## DATA BLOCK:
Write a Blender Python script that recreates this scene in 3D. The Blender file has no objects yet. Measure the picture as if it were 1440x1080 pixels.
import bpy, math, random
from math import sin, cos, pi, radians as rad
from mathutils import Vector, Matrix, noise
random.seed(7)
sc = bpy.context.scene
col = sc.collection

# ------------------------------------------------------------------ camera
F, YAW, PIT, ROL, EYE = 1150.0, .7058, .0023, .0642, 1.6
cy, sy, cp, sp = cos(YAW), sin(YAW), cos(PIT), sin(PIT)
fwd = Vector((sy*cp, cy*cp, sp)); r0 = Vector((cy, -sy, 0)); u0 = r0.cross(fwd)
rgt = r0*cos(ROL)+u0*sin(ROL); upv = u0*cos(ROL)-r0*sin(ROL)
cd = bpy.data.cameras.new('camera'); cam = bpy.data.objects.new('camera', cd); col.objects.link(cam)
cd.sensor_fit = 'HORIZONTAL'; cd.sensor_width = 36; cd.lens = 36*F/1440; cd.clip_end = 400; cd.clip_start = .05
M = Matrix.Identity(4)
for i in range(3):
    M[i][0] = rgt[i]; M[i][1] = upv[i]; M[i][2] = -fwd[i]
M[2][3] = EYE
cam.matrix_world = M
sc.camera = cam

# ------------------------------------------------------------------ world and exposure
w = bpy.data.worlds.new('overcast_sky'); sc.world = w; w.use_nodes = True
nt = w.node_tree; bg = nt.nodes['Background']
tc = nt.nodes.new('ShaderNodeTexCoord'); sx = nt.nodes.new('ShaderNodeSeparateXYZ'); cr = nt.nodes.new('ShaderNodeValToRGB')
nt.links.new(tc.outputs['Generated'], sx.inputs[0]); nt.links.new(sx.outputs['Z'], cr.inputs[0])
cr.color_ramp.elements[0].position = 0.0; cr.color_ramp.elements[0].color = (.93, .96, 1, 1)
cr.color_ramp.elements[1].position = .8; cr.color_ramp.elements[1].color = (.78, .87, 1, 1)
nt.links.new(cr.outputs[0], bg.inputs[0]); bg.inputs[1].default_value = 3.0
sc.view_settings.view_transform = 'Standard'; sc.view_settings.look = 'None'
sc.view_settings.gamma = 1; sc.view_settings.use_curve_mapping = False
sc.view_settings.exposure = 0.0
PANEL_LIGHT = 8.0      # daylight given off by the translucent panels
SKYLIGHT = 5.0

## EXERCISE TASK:
Exactly repeat the lines above, from the opening line through the one with "col = sc.collection", and include nothing else.

## EXERCISE SOLUTION:
Write a Blender Python script that recreates this scene in 3D. The Blender file has no objects yet. Measure the picture as if it were 1440x1080 pixels.
import bpy, math, random
from math import sin, cos, pi, radians as rad
from mathutils import Vector, Matrix, noise
random.seed(7)
sc = bpy.context.scene
col = sc.collection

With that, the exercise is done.